Today I scored a 267, but I was also able to score an X-X-10 three times while practicing. I had been unable to score a perfect 30 in a round for weeks. (An ‘X’ is 10 points but also signifies that I was able to get the arrow in or on the line of the center ‘X’ ring that is the size of a penny, shooting from 18m or 20 yards away.)
While trying to work on my release these past couple weeks, my scores have been lower, and my ability to hit the ‘X’ has been infrequent. But I know that if I continue to punch the trigger with my thumb, I will not shoot nearly as high of a personal best score in the future. My trigger pulling could show some short term gains, but those gains will limit me later on. The problem is, as I unlearn doing this, my scores have gone down.
Unlearning something is hard. Right now there are many things I need to focus on, and when I’m trying to change my muscle memory, my other muscles do funny things. For instance, my bow hand has been gripping the bow tighter, rather than being relaxed, while I think about my back-tension release. And when I relax my hand after drawing, I find it hard to not relax my arm, causing me to have less tension holding my bow ‘hard against the wall’, meaning keeping pressure on the bow’s cams at the back of a full draw.
Without talking about archery technique specifically: while I focus on unlearning a bad habit, my body, accustomed to doing things wrong, doesn’t know how to put all the good moves together. Unlearning one technique means not just learning something new, but also relearning other things as they related to the old vs new learning.
This dip in my scores is part of the unlearning process, and it’s not easy to go through. When we practice new skills, we want to see a quick payoff. But sometimes we need to recognize that unlearning isn’t nearly as easy as learning, and the payoff comes from the practice itself, and not immediate progress. I can focus on my technique, and unlearning a bad habit, or I can worry about my score right now… what I can’t do is both at the same time.

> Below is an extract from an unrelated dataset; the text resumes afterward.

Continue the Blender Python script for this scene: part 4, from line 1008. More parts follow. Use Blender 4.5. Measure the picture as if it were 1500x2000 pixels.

I understand that meditation isn’t about emptying my mind, that it’s about bringing my attention back to the present and what I’m doing, such as focus on my breathing. But sometimes my monkey brain just can’t stop. It’s like I’m chasing my own tail, going in circles and wondering why it’s always out of reach?
I go through a few minutes at a time where I can’t focus on my breath for two breaths without my mind bouncing around and being distracted.
Not. Even. Two. Breaths.
It’s like a bad dream where my goal is always just beyond my reach. I know where I want to go, I just can’t get there.
I think I need some tips. I’m open to suggestions.
I’ve been doing daily meditation for about a year and a half now. Just 10 minutes in the morning. I used to do it right away, but I found that if I wasn’t done my daily write, that’s what my mind would go to. So now I usually write first. Yet even with this order, I struggle to stay focused for just 10 minutes. My monkey brain can’t stay quiet.
I understand that meditation isn’t about thinking about ‘nothing’. I understand that meditation is a process of ‘returning to my breath’, meaning recognizing that my mind has drifted and recentering it on my breathing. I understand that when I notice I’ve drifted, that I should not attach anger or frustration to this, simply notice and refocus.
Yet, I can have days like yesterday where I barely spent 2 out of 10 minutes focussed on my breath and the rest of the time drifting. I’m not sure I was able to focus on my breath for more than 3 breaths before my mind was on something else. I’m realizing that I’m still just a beginner. I’m wondering what I need to do differently?
I’m aware that I need to let go of my expectations, but I’m also someone that wants and expects results. These opposing goals are not very Zen. They don’t help each other. I have so much still to learn or maybe just to understand… just not sure if my monkey brain is ready?